## START

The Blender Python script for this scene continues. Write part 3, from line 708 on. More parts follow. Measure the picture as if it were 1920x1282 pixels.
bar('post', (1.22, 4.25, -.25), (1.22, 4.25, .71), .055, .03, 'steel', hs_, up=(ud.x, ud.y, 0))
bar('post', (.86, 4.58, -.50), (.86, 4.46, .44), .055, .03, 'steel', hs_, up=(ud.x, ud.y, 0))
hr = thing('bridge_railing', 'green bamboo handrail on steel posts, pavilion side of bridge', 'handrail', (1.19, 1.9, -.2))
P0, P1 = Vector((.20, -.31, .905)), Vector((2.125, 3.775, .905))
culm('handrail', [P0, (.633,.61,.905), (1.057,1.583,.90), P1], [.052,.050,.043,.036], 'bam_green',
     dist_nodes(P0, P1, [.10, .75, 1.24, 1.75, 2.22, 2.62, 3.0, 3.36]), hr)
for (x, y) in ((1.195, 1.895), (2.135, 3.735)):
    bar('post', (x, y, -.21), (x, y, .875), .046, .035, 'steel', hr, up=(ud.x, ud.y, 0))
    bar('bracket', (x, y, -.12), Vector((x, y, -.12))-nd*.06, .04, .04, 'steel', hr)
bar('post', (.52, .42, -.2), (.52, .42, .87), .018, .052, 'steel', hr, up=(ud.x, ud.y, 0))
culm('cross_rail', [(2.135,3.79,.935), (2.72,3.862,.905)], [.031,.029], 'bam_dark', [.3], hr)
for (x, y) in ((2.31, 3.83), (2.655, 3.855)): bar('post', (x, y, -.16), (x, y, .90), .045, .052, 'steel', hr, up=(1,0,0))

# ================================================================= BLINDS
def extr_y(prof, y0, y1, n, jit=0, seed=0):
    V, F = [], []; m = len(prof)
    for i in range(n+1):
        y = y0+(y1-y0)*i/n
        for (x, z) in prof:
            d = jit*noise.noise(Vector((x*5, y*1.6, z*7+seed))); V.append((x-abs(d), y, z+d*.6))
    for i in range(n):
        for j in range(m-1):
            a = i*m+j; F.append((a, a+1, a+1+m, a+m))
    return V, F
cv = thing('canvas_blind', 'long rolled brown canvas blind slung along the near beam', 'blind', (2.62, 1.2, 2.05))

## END

Reproduce the full listing exactly.

The Blender Python script for this scene continues. Write part 3, from line 708 on. More parts follow. Measure the picture as if it were 1920x1282 pixels.
bar('post', (1.22, 4.25, -.25), (1.22, 4.25, .71), .055, .03, 'steel', hs_, up=(ud.x, ud.y, 0))
bar('post', (.86, 4.58, -.50), (.86, 4.46, .44), .055, .03, 'steel', hs_, up=(ud.x, ud.y, 0))
hr = thing('bridge_railing', 'green bamboo handrail on steel posts, pavilion side of bridge', 'handrail', (1.19, 1.9, -.2))
P0, P1 = Vector((.20, -.31, .905)), Vector((2.125, 3.775, .905))
culm('handrail', [P0, (.633,.61,.905), (1.057,1.583,.90), P1], [.052,.050,.043,.036], 'bam_green',
     dist_nodes(P0, P1, [.10, .75, 1.24, 1.75, 2.22, 2.62, 3.0, 3.36]), hr)
for (x, y) in ((1.195, 1.895), (2.135, 3.735)):
    bar('post', (x, y, -.21), (x, y, .875), .046, .035, 'steel', hr, up=(ud.x, ud.y, 0))
    bar('bracket', (x, y, -.12), Vector((x, y, -.12))-nd*.06, .04, .04, 'steel', hr)
bar('post', (.52, .42, -.2), (.52, .42, .87), .018, .052, 'steel', hr, up=(ud.x, ud.y, 0))
culm('cross_rail', [(2.135,3.79,.935), (2.72,3.862,.905)], [.031,.029], 'bam_dark', [.3], hr)
for (x, y) in ((2.31, 3.83), (2.655, 3.855)): bar('post', (x, y, -.16), (x, y, .90), .045, .052, 'steel', hr, up=(1,0,0))

# ================================================================= BLINDS
def extr_y(prof, y0, y1, n, jit=0, seed=0):
    V, F = [], []; m = len(prof)
    for i in range(n+1):
        y = y0+(y1-y0)*i/n
        for (x, z) in prof:
            d = jit*noise.noise(Vector((x*5, y*1.6, z*7+seed))); V.append((x-abs(d), y, z+d*.6))
    for i in range(n):
        for j in range(m-1):
            a = i*m+j; F.append((a, a+1, a+1+m, a+m))
    return V, F
cv = thing('canvas_blind', 'long rolled brown canvas blind slung along the near beam', 'blind', (2.62, 1.2, 2.05))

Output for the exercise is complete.